Antoine-Henri Jomini - Post-war Service and Retirement

Post-war Service and Retirement

After several years of retirement and literary work, Jomini resumed his post in the Russian army, and in about 1823 was made a full General. Thenceforward until his retirement in 1829 he was principally employed in the military education of the Tsarevich Nicholas (afterwards Emperor) and in the organization of the Russian staff college, which was opened in 1832 and bore its original name of the Nicholas Academy up to the October Revolution of 1917. In 1828 he was employed in the field in the Russo-Turkish War, and at the Siege of Varna he was awarded the Grand Cordon of the Alexander Order.

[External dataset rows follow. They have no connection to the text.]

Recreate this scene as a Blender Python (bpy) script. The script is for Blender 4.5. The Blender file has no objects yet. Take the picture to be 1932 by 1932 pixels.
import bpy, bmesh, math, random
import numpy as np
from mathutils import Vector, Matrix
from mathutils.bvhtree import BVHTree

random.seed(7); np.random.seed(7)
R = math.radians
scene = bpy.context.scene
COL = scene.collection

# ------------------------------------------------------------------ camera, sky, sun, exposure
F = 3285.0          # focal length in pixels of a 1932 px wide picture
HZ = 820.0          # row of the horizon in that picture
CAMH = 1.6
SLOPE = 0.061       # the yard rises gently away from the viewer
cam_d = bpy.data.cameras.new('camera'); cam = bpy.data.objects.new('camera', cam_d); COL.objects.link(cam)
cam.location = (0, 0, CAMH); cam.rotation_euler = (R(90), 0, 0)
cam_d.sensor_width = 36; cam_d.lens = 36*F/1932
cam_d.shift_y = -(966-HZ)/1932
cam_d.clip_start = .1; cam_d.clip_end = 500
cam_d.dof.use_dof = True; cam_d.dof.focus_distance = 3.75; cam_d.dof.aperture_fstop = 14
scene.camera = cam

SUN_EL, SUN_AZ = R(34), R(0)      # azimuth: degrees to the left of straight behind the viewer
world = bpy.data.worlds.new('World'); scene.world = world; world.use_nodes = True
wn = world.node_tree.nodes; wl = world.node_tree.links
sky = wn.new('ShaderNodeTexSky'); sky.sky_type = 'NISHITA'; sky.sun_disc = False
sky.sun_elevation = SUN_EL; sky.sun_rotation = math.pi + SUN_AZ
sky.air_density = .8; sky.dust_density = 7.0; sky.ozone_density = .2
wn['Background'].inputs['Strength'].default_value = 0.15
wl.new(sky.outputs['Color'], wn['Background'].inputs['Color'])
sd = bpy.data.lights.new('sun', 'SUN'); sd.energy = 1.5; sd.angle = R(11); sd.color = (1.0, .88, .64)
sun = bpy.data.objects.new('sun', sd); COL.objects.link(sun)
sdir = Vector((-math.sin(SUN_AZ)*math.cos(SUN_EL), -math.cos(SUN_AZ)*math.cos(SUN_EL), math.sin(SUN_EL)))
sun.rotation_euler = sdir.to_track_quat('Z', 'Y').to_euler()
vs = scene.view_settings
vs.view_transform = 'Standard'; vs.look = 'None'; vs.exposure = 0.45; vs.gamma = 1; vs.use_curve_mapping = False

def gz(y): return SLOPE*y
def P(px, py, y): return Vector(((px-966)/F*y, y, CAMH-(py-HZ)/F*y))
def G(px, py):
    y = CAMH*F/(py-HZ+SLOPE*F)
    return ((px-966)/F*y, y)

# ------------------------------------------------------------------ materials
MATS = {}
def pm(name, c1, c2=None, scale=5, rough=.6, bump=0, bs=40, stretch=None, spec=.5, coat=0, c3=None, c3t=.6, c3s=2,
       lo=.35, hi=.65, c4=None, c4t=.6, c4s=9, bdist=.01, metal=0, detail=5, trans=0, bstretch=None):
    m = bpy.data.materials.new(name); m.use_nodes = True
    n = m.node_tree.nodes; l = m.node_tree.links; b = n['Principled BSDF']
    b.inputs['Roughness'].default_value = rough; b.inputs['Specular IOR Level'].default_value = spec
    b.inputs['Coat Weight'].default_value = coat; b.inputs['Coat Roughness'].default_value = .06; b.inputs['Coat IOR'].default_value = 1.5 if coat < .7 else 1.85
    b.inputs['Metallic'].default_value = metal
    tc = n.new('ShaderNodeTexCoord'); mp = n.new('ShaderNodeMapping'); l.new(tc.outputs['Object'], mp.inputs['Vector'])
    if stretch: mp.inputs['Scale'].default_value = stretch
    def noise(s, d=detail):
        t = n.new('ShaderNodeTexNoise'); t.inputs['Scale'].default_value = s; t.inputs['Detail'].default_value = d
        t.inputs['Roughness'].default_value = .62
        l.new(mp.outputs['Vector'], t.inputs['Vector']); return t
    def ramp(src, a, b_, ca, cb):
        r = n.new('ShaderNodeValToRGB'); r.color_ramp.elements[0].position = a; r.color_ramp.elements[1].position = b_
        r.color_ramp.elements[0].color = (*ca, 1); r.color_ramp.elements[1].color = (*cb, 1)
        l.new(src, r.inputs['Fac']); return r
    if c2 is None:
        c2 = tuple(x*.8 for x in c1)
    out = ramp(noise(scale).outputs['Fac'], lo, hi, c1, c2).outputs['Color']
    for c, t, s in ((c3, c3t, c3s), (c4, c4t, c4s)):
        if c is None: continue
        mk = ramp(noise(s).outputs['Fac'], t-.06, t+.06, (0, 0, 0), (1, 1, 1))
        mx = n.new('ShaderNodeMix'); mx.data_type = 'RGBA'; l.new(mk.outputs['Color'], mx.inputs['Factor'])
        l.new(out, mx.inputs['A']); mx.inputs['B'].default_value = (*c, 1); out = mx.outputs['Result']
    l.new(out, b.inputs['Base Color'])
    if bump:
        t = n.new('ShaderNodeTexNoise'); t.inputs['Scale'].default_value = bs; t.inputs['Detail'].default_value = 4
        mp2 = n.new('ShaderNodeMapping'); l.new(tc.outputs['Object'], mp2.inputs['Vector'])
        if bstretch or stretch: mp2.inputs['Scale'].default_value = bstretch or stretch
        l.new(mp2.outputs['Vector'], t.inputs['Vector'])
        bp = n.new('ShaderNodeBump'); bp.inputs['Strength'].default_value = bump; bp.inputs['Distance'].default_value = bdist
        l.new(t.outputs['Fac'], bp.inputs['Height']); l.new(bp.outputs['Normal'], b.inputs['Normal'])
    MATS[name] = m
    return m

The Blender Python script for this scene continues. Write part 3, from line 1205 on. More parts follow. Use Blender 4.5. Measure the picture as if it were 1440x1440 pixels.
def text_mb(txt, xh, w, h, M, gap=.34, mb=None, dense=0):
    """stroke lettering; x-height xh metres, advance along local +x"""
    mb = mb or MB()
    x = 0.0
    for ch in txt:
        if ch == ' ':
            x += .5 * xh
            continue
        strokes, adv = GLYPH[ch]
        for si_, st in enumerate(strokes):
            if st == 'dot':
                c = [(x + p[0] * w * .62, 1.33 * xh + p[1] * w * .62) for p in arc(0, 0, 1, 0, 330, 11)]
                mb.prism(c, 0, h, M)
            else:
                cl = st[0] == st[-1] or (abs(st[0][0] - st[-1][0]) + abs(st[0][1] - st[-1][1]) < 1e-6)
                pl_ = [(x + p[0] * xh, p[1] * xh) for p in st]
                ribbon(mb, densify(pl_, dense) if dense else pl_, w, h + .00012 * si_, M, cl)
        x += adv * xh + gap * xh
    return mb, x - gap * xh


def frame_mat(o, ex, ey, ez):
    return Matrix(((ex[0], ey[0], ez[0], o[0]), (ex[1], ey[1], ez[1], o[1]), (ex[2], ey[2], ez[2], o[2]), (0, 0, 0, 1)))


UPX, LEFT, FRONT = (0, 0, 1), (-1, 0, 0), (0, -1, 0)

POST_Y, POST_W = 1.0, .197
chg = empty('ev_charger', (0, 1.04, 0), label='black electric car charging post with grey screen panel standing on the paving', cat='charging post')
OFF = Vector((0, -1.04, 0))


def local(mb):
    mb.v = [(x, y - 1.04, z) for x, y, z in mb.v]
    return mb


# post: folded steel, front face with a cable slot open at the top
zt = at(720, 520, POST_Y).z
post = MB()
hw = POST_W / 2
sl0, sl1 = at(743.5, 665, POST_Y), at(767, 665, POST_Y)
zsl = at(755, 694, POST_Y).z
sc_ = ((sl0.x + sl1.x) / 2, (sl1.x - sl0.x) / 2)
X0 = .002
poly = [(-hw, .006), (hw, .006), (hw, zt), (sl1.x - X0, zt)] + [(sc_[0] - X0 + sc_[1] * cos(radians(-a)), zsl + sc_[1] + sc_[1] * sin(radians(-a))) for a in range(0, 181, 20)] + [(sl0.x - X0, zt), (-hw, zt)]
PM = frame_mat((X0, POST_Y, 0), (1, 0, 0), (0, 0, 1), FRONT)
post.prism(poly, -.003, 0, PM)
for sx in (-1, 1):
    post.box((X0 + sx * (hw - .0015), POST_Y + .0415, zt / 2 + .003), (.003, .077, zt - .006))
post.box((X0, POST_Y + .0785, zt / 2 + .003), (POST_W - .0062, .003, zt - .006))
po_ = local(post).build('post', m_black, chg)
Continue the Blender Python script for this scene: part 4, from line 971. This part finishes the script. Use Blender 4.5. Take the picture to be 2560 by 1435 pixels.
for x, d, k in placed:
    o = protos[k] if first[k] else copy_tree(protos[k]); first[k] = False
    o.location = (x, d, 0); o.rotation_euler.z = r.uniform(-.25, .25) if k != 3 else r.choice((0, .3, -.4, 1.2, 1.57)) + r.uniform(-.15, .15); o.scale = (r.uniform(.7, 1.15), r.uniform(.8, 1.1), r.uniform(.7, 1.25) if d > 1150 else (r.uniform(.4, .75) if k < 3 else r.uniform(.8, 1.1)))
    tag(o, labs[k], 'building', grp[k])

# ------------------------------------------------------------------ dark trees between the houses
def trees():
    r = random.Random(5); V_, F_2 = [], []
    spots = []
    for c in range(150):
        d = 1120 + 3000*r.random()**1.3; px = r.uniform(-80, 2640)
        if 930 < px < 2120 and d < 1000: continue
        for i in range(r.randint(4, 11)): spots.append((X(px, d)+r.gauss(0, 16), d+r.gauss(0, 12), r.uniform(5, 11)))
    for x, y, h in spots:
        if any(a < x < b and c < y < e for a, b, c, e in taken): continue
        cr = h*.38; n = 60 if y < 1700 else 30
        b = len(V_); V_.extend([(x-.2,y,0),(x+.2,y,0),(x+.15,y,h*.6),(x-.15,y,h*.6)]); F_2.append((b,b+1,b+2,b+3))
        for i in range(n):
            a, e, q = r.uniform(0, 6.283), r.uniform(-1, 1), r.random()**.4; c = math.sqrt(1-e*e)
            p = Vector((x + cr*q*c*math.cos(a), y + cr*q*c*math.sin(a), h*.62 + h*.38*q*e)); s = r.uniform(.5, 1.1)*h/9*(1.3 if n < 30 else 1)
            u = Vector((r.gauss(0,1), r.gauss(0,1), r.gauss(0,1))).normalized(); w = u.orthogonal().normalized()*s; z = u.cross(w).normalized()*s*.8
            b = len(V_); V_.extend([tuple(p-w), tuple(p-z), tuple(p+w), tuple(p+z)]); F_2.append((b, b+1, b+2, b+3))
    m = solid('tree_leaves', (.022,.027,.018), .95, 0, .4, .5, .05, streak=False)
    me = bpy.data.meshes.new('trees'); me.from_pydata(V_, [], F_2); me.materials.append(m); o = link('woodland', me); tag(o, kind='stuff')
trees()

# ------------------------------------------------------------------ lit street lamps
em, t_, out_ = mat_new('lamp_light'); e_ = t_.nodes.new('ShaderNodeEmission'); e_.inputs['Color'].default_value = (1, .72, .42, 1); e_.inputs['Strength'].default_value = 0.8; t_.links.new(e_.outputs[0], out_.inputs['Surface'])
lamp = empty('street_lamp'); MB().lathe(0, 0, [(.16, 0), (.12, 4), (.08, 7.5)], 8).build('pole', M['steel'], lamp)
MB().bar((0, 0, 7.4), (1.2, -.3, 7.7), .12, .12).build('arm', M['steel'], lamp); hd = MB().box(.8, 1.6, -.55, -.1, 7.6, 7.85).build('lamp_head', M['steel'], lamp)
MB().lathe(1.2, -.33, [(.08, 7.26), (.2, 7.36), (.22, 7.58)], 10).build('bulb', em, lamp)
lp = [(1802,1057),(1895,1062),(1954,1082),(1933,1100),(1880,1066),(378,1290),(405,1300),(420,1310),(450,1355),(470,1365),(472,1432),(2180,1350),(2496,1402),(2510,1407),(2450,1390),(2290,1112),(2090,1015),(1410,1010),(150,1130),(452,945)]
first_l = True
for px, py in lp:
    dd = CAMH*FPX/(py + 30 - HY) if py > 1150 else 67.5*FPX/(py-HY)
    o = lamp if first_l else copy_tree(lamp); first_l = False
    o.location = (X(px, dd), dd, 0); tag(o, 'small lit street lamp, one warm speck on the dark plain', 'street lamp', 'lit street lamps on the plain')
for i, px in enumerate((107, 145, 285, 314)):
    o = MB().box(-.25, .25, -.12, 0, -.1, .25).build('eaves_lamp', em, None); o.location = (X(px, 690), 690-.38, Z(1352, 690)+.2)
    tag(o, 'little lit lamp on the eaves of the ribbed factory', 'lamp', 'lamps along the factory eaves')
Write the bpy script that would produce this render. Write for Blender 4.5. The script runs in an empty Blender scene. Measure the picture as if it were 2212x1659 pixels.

This was his last active service. In 1829 he settled in Brussels which served as his main place of residence for the next thirty years. In 1853, after trying without success to bring about a political understanding between France and Russia, Jomini was called to St Petersburg to act as a military adviser to the Tsar during the Crimean War. He returned to Brussels upon the conclusion of peace in 1856. Later he settled at Passy near Paris. He was busily employed up to the end of his life in writing treatises, pamphlets and open letters on subjects of military art and history. In 1859 he was asked by Napoleon III to furnish a plan of campaign for the Italian War. One of his last essays dealt with the Austro-Prussian War of 1866 and the influence of the breech-loading rifle. He died at Passy only a year before the Franco-Prussian War of 1870-71.